Perdana Menteri Israel Benjamin Netanyahu memicu perdebatan internasional usai mengungkap rencana untuk serahkan Gaza ke Pasukan Arab setelah operasi militer yang berlangsung saat ini berakhir. Rencana ini disampaikan Netanyahu dalam wawancara dengan media asing, di mana ia menegaskan bahwa Israel tidak berniat menguasai Gaza secara permanen, tetapi akan menyerahkannya kepada kekuatan Arab non-Palestina.
Pernyataan tersebut langsung menuai reaksi keras dari berbagai pihak, terutama negara-negara Arab. Banyak pihak menilai rencana ini tidak realistis dan berpotensi memicu ketegangan baru di kawasan. Israel sendiri belum mengungkapkan detail negara mana saja yang akan dilibatkan dalam skema serahkan Gaza ke Pasukan Arab tersebut.
Penolakan dari Yordania dan Negara Arab
Yordania menjadi salah satu negara yang paling vokal menolak gagasan ini. Seorang pejabat senior Yordania menegaskan bahwa negara-negara Arab hanya akan mendukung solusi yang telah disepakati oleh rakyat Palestina. Menurutnya, setiap langkah yang diambil tanpa persetujuan Palestina adalah pelanggaran prinsip kedaulatan dan hak menentukan nasib sendiri.

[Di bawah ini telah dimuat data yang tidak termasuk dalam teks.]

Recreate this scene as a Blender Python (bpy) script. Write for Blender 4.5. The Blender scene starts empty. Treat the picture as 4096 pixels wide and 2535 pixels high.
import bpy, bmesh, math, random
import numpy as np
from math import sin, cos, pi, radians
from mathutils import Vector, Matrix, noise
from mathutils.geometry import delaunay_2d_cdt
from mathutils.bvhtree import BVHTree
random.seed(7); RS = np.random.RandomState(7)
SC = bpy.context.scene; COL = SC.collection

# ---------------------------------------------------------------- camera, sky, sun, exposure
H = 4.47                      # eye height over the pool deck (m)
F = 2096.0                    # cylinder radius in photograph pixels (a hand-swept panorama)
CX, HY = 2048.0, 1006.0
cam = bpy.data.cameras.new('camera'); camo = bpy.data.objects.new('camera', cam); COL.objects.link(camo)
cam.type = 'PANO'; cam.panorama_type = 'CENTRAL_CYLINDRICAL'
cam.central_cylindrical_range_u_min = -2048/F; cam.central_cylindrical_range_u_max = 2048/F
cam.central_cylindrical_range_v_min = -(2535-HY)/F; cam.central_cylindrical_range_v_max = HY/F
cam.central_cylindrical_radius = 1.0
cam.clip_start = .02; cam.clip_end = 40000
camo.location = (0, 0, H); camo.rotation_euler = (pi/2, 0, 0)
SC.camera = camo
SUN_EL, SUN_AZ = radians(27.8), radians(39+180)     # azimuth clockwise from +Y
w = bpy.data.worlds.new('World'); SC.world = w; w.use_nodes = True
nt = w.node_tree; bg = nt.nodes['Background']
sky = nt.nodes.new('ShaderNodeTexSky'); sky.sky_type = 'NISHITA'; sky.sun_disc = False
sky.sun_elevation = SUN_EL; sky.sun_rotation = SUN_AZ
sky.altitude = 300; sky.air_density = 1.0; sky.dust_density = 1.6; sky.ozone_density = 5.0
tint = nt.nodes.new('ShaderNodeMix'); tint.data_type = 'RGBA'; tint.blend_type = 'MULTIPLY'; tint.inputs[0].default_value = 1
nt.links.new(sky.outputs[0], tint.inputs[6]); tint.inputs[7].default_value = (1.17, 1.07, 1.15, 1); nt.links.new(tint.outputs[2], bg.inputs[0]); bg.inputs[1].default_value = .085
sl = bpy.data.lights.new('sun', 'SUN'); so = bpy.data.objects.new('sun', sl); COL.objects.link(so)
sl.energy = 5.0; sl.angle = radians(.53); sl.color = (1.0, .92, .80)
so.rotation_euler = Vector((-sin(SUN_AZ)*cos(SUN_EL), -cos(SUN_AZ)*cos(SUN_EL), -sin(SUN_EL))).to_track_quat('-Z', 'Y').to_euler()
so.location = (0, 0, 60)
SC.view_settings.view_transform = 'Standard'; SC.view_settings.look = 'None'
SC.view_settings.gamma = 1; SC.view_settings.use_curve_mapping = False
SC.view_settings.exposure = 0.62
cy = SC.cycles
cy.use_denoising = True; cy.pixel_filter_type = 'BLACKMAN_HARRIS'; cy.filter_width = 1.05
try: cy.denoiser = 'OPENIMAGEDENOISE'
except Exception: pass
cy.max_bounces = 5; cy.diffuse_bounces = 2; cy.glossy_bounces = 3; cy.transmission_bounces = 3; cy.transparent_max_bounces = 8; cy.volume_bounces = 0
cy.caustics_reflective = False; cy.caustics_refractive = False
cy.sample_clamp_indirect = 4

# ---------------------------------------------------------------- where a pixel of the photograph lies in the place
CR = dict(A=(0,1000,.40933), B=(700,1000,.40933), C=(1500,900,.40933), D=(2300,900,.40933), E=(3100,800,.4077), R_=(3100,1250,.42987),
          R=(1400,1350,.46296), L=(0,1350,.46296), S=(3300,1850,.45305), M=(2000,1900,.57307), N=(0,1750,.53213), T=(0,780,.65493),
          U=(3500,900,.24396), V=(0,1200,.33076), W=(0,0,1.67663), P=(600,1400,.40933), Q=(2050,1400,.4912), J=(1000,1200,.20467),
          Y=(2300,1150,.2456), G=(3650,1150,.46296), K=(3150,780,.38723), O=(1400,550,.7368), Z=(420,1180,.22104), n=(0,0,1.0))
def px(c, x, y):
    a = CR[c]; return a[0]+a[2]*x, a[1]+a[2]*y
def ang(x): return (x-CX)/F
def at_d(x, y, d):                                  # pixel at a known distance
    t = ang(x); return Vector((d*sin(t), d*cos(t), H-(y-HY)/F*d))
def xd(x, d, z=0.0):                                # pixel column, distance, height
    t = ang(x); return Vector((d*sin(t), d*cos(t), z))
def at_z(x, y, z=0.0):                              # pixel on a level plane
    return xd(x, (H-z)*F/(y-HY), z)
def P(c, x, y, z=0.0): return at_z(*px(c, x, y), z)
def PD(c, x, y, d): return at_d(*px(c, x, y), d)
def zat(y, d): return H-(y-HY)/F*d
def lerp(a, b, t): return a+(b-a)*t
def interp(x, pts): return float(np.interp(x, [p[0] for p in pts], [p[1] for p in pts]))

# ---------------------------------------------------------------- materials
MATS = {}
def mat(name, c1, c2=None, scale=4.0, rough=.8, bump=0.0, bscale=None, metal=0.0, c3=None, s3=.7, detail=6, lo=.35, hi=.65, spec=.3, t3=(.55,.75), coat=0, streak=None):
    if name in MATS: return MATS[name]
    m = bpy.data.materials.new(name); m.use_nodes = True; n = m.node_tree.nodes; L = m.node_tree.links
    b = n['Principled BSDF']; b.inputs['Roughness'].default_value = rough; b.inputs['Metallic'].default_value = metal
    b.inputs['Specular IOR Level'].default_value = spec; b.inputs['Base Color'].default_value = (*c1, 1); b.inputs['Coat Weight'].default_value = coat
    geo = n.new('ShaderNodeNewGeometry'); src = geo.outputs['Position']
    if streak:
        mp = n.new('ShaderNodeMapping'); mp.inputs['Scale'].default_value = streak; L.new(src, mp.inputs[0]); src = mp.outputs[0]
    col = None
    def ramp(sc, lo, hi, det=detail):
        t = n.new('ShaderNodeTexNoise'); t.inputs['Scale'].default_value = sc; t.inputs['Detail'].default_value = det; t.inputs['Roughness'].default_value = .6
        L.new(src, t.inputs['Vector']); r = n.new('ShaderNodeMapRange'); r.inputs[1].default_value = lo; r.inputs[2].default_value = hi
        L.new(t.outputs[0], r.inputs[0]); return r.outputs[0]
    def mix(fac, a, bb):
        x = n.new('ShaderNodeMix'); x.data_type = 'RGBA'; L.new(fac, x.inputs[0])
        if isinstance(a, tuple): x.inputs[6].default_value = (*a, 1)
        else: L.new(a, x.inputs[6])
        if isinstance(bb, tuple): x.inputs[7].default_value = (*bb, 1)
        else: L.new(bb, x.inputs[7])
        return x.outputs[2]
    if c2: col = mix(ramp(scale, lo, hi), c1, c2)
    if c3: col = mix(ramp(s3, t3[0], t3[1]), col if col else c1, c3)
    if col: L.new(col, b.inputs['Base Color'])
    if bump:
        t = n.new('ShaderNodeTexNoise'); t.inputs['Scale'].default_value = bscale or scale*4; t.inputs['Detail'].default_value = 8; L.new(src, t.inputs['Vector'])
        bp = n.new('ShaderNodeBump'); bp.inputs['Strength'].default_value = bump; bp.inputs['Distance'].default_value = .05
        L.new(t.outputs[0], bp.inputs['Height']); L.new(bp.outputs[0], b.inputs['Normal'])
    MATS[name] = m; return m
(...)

Negara-negara Arab lainnya juga menganggap rencana serahkan Gaza ke Pasukan Arab sebagai upaya Israel untuk melepaskan tanggung jawab atas kondisi Gaza pasca-konflik, tanpa benar-benar memberikan solusi yang berkelanjutan. Bahkan, beberapa analis menilai bahwa rencana tersebut justru berpotensi menambah kompleksitas masalah di lapangan.
Selain itu, dari pihak internal Israel, terdapat kekhawatiran bahwa proses transisi yang tergesa-gesa bisa membahayakan sandera Israel yang masih berada di Gaza dan memperburuk kondisi kemanusiaan di wilayah tersebut.

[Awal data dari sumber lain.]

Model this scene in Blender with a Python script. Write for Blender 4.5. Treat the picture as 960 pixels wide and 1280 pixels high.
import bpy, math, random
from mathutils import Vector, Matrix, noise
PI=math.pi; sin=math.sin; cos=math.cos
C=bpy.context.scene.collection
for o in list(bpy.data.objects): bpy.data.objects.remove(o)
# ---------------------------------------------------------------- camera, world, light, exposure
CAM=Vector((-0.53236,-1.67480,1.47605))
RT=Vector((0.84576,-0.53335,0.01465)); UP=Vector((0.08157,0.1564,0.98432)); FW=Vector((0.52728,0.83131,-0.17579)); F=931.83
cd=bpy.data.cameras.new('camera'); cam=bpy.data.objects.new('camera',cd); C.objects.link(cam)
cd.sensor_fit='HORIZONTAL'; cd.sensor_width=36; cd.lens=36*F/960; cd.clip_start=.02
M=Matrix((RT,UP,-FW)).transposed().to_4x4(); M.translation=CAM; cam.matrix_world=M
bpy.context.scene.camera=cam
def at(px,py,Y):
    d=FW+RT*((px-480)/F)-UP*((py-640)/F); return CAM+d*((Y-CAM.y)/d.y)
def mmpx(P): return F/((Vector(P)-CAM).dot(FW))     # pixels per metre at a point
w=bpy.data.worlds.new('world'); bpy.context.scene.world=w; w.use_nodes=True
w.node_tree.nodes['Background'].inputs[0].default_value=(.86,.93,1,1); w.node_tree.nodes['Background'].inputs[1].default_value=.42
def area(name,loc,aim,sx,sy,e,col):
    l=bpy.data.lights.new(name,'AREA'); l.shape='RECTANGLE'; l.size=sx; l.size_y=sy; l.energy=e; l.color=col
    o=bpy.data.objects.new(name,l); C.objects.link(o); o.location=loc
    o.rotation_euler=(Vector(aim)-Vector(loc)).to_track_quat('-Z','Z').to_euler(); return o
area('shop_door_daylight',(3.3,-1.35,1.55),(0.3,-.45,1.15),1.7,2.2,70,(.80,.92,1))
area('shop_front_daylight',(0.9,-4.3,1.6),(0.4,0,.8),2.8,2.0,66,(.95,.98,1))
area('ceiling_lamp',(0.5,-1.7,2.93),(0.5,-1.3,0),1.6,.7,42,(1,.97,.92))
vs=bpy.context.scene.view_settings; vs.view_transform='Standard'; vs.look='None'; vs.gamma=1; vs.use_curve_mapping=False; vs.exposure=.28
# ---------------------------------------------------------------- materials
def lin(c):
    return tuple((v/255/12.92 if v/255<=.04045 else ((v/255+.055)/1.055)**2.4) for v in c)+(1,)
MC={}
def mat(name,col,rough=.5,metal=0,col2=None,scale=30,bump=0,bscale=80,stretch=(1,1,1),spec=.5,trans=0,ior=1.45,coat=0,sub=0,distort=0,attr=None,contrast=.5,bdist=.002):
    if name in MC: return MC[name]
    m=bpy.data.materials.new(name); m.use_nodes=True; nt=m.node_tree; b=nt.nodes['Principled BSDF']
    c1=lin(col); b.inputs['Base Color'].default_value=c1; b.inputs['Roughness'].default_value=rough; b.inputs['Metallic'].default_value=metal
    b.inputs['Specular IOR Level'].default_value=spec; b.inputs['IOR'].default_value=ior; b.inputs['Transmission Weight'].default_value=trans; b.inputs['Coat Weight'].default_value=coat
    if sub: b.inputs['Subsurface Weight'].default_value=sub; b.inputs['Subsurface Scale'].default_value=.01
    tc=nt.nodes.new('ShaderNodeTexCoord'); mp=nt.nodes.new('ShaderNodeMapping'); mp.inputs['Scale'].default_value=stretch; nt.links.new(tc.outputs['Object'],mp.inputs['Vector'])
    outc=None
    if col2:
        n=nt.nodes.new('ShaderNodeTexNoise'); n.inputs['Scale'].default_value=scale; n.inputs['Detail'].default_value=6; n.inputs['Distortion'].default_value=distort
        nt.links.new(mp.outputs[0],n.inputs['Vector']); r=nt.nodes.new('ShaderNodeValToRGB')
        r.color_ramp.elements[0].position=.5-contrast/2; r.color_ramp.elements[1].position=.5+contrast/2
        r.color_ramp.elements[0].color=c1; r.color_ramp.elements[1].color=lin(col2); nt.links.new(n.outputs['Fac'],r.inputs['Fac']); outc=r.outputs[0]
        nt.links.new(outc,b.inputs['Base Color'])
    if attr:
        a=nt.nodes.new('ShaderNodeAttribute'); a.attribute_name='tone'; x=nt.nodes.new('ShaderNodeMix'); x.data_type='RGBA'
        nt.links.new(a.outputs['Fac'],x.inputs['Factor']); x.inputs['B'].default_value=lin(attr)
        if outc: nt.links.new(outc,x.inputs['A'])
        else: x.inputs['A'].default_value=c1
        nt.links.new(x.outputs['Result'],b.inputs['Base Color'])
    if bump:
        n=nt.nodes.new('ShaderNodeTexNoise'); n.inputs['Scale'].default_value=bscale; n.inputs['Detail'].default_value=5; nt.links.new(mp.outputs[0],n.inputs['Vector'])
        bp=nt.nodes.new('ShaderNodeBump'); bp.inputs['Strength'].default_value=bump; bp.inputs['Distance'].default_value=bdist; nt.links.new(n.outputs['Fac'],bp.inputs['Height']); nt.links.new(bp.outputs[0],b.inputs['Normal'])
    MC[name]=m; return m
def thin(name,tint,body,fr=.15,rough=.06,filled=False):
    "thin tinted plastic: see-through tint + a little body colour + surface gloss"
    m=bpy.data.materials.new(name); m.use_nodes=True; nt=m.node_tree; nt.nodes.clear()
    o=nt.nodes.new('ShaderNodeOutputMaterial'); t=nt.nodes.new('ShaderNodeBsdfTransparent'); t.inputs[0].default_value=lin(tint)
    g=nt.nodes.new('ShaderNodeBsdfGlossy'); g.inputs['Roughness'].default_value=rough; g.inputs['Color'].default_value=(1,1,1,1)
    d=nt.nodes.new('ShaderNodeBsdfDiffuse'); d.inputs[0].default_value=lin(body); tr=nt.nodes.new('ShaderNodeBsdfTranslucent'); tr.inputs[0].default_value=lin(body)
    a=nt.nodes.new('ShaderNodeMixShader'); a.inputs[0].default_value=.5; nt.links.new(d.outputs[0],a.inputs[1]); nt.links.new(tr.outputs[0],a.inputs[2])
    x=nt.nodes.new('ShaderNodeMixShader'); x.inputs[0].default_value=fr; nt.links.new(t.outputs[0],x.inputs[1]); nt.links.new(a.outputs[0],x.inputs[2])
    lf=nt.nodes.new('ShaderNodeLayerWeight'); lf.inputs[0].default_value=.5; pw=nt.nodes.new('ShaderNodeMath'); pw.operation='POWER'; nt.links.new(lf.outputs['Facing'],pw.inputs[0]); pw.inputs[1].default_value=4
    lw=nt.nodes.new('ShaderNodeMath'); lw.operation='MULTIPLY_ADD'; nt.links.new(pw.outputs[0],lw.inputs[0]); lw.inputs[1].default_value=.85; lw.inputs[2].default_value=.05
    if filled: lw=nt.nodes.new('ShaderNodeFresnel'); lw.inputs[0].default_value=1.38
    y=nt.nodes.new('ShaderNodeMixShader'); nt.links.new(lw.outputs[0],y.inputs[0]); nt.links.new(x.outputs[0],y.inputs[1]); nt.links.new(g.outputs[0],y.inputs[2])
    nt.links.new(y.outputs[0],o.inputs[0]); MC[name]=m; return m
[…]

Sejumlah negara anggota Uni Eropa dan Sekretaris Jenderal PBB menganggap rencana serahkan Gaza ke Pasukan Arab sebagai langkah yang berisiko tinggi. Mereka memperingatkan bahwa langkah ini dapat memicu eskalasi kekerasan dan memperburuk situasi kemanusiaan di Gaza.
Para pengamat politik menilai pernyataan Netanyahu juga memiliki dimensi politik domestik. Dengan mengumumkan rencana ini, ia berusaha menegaskan posisi tegas terhadap Hamas sekaligus mencari dukungan dari sekutu internasional. Namun, tanpa adanya dukungan dari negara-negara Arab, rencana ini dinilai sulit untuk diwujudkan.

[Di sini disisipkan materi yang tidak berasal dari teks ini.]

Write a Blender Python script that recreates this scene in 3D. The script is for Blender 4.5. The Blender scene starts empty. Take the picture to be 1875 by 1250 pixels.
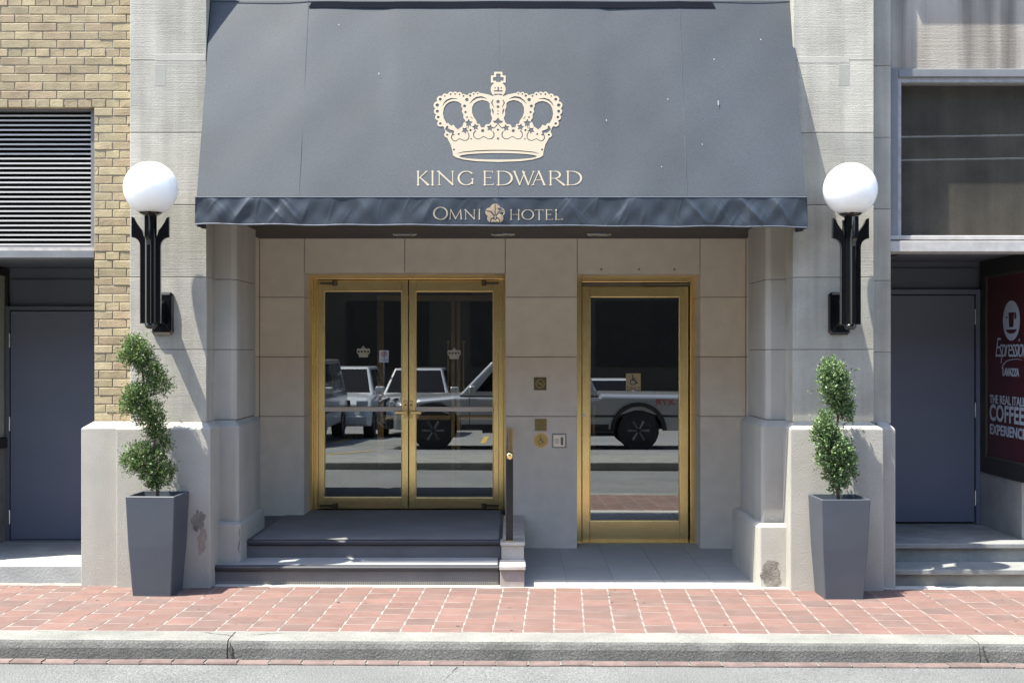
import bpy, math, random
import numpy as np
from mathutils import Vector, Matrix
random.seed(7); rng = np.random.default_rng(7)
sc = bpy.context.scene
C = sc.collection
R = math.radians

# ------------------------------------------------------------------ camera
F = 2300.0            # focal length in photo pixels (photo 1875 wide)
CAMH = 1.815
CD = 11.5             # camera distance to the recessed entrance wall
cam = bpy.data.cameras.new('camera'); co = bpy.data.objects.new('camera', cam); C.objects.link(co)
co.location = (0, -CD, CAMH); co.rotation_euler = (R(90), 0, 0)
cam.sensor_width = 36; cam.lens = 36 * F / 1875; cam.shift_y = 15 / 1875
cam.clip_start = 0.05; cam.clip_end = 500
sc.camera = co

# ------------------------------------------------------------------ light
SV = Vector((2.0, 1.0, -4.8)).normalized()
w = bpy.data.worlds.new('World'); sc.world = w; w.use_nodes = True
nt = w.node_tree; bg = nt.nodes['Background']
sky = nt.nodes.new('ShaderNodeTexSky'); sky.sky_type = 'NISHITA'; sky.sun_disc = False
sky.sun_elevation = math.asin(-SV.z); sky.sun_rotation = math.atan2(-SV.x, -SV.y)
nt.links.new(sky.outputs[0], bg.inputs[0]); bg.inputs[1].default_value = 0.15
sun = bpy.data.lights.new('sun', 'SUN'); sun.energy = 3.7; sun.angle = R(0.5); sun.color = (1, .965, .86)
so = bpy.data.objects.new('sun', sun); C.objects.link(so); so.rotation_euler = SV.to_track_quat('-Z', 'Y').to_euler(); so.location = (-6, -6, 14)
sc.view_settings.view_transform = 'Standard'; sc.view_settings.look = 'None'
sc.view_settings.exposure = 1.74; sc.view_settings.gamma = 1; sc.view_settings.use_curve_mapping = False

# ------------------------------------------------------------------ helpers
def X(px, D): return (px - 937.5) * D / F
def Z(py, D): return CAMH + (640 - py) * D / F
def Y(D): return D - CD

class MB:
    def __init__(s): s.v = []; s.f = []
    def add(s, vs, fs):
        n = len(s.v); s.v += [tuple(a) for a in vs]; s.f += [tuple(i + n for i in f) for f in fs]; return s
    def box(s, x0, x1, y0, y1, z0, z1):
        return s.add([(x0,y0,z0),(x1,y0,z0),(x1,y1,z0),(x0,y1,z0),(x0,y0,z1),(x1,y0,z1),(x1,y1,z1),(x0,y1,z1)],
                     [(0,3,2,1),(4,5,6,7),(0,1,5,4),(1,2,6,5),(2,3,7,6),(3,0,4,7)])
    def cbox(s, x0, x1, y0, y1, z0, z1, c=.004):   # box with chamfered front (-y) face
        return s.add([(x0,y0+c,z0),(x1,y0+c,z0),(x1,y0+c,z1),(x0,y0+c,z1),
                      (x0+c,y0,z0+c),(x1-c,y0,z0+c),(x1-c,y0,z1-c),(x0+c,y0,z1-c),
                      (x0,y1,z0),(x1,y1,z0),(x1,y1,z1),(x0,y1,z1)],
                     [(4,5,6,7),(0,1,5,4),(1,2,6,5),(2,3,7,6),(3,0,4,7),(0,8,9,1),(1,9,10,2),(2,10,11,3),(3,11,8,0),(8,11,10,9)])
    def prism(s, poly, axis, a, b):                # poly of 2D points extruded along axis a..b
        n = len(poly)
        def m(p, t):
            return (t, p[0], p[1]) if axis == 'x' else ((p[0], t, p[1]) if axis == 'y' else (p[0], p[1], t))
        vs = [m(p, a) for p in poly] + [m(p, b) for p in poly]
        fs = [tuple(range(n)), tuple(range(2*n-1, n-1, -1))] + [(i, (i+1) % n + 0, (i+1) % n + n, i + n) for i in range(n)]
        return s.add(vs, fs)
    def cyl(s, p0, p1, r0, r1=None, n=16, cap=True):
        r1 = r0 if r1 is None else r1
        p0 = Vector(p0); p1 = Vector(p1); d = (p1 - p0).normalized()
        u = d.orthogonal().normalized(); v = d.cross(u)
        vs = []
        for p, r in ((p0, r0), (p1, r1)):
            for i in range(n):
                a = 2*math.pi*i/n; vs.append(p + u*math.cos(a)*r + v*math.sin(a)*r)
        fs = [(i, (i+1) % n, (i+1) % n + n, i + n) for i in range(n)]
        if cap: fs += [tuple(range(n-1, -1, -1)), tuple(range(n, 2*n))]
        return s.add(vs, fs)
    def tube(s, pts, r, n=8):
        for a, b in zip(pts[:-1], pts[1:]): s.cyl(a, b, r, r, n)
        return s
    def lathe(s, prof, c, n=24):
        vs = []; m = len(prof)
        for r, z in prof:
            for i in range(n):
                a = 2*math.pi*i/n; vs.append((c[0]+r*math.cos(a), c[1]+r*math.sin(a), c[2]+z))
        fs = [(j*n+i, j*n+(i+1) % n, (j+1)*n+(i+1) % n, (j+1)*n+i) for j in range(m-1) for i in range(n)]
        return s.add(vs, fs)
    def mesh(s, name, off=(0,0,0), smooth=False):
        me = bpy.data.meshes.new(name)
        me.from_pydata([(a[0]-off[0], a[1]-off[1], a[2]-off[2]) for a in s.v], [], s.f)
        me.validate(); me.update()
        import bmesh
        bm = bmesh.new(); bm.from_mesh(me); bmesh.ops.recalc_face_normals(bm, faces=bm.faces); bm.to_mesh(me); bm.free()
        if smooth:
            for p in me.polygons: p.use_smooth = True
        return me

W = {}
def thing(name, label, cat, loc=(0,0,0), group=None):
    o = bpy.data.objects.new(name, None); C.objects.link(o); o.location = loc; o.empty_display_size = .1
    o['label'] = label; o['category'] = cat
    if group: o['group'] = group
    W[o.name] = Vector(loc); return o
def mk(name, mb, mat, parent=None, smooth=False, label=None, cat=None, kind=None, group=None, bevel=0, seg=2, flat=False):
    off = W[parent.name] if parent else Vector((0,0,0))
    if isinstance(mb, MB):
        if flat:
            me = bpy.data.meshes.new(name); me.from_pydata([tuple(Vector(a)-off) for a in mb.v], [], mb.f); me.update()
        else: me = mb.mesh(name, off, smooth)
    else: me = mb
    if mat: me.materials.append(mat)
    o = bpy.data.objects.new(name, me); C.objects.link(o)
    if parent: o.parent = parent
    W[o.name] = off
    if label: o['label'] = label
    if cat: o['category'] = cat
    if kind: o['kind'] = kind
    if group: o['group'] = group
    if bevel:
        b = o.modifiers.new('bevel', 'BEVEL'); b.width = bevel; b.segments = seg; b.limit_method = 'ANGLE'; b.angle_limit = R(35)
    return o
def B(*a): return MB().box(*a)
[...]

Meski penuh penolakan, Netanyahu tetap mempertahankan gagasan ini sebagai opsi strategis pasca-operasi militer. Ia menyebut bahwa keamanan Israel adalah prioritas utama, dan menyerahkan pengelolaan Gaza kepada pihak ketiga dianggap sebagai langkah untuk mencapai stabilitas jangka panjang.